As we gradually become more and more paralysed by our uncertainty and fear of taking the wrong turn, it’s so easy to get sucked into a vortex of rumination, full of worry, stress and anxiety.

So, the question becomes what do we do as a leader when challenges show up and we feel we have no one to go to to ask for help? After all, it is clear that we don’t want to show our weakness to our colleagues, peers or employees, right? The most obvious answer for me to give would be to reach out to a mentor or a coach, someone who can listen attentively, who can give their undivided attention and who can hold a space for you.

And, by doing so, help you to gain a greater amount of clarity on a situation or set of circumstances. However, for me, there is a much bigger truth to be told when asked this question.
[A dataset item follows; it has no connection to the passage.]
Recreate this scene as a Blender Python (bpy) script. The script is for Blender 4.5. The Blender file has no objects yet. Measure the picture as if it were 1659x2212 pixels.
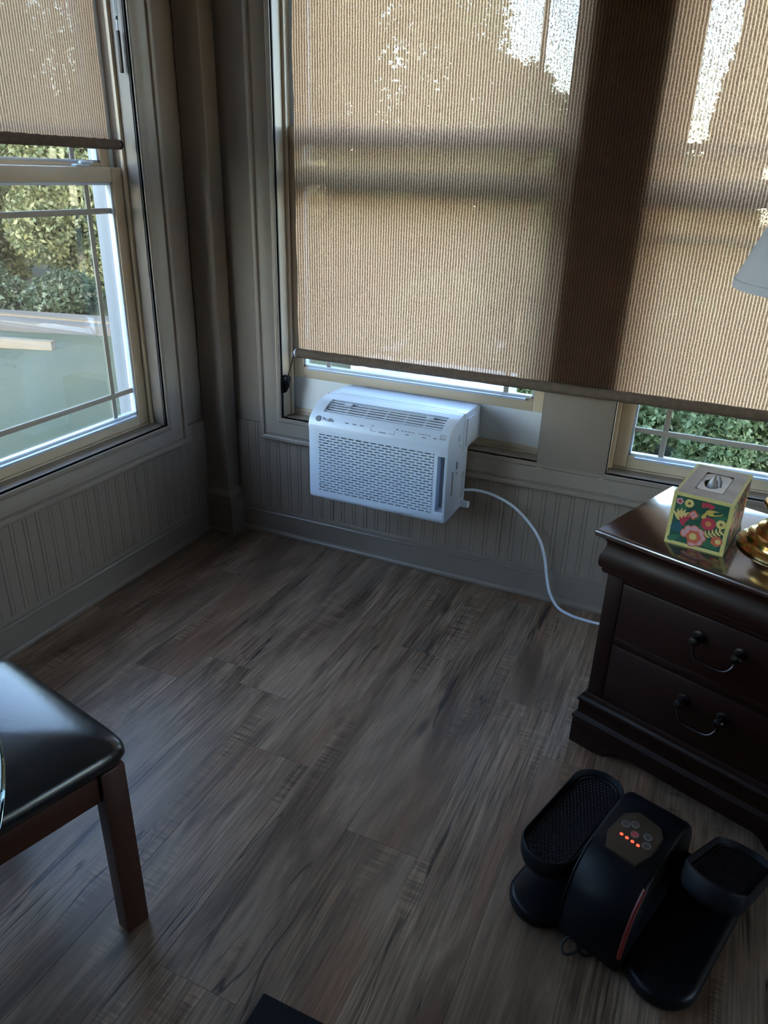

I believe that the best source of knowledge which is readily available to any individual, entrepreneur, business leader or chief executive officer (CEO) who is looking for insight to, or clarity on, a situation, is their intuition.

As leaders of businesses, we can very often get stuck inside of our own heads. We desperately try to find or create an answer from a place of logic and this can lead us to feel like we are stuck. We regurgitate a difficult problem in our minds over and over again, so that it feels like our brain is mush, a veritable washing machine chock-full of problems.

Does this strike a chord? If so, it could be time to quieten the mind, slow down personal thought and create a space for universal thought to surface. I believe that if we can get outside of our own heads, tune in to our intuition and tap into a deeper, more innate wisdom and intelligence, then that is when we are able to make the best decisions for our life, career and business.

There are so many blueprints, models, mentors and techniques available in the market that I’ve seen far too many leaders and their businesses lose sight of their own plans, their own identity and their own innovation.

I am a huge fan of learning from what has gone on before, but never at the expense of my own inner wisdom.

Whatever you call it - intuition, universal thought, innate wisdom or source intelligence - it lies inside each and every one of us. If you listen to any of the great leaders of recent times, they are all tapped into this fundamental truth.

Virgin Group founder Richard Branson, for example, has talked memorably about relying far more on visceral, gut instinct than researching huge amounts of statistics, and has famously stated that he tends to make up his mind about people within the first thirty seconds of meeting them.

“Have the courage to follow your heart and intuition,” said the late Steve Jobs, the legendary technology guru and co-founder of Apple, as he advised graduates in his famous commencement speech at Stanford University in 2005.

Many leaders may be wondering how they should follow suit. My answer is not to try to work it all out, but instead simply let go of all personal thinking and see what comes to mind.

I’m sure you have experienced many moments when an answer or solution just suddenly pops into your mind. It may have been when you are in the shower, spending time out in nature walking the dog or after going for a long run or swim … it almost always happens when your mind has had time to relax.

So, my top tip is follow your heart, listen to your gut and let your mind become so quiet that you can hear the inner guidance that resides within all of us.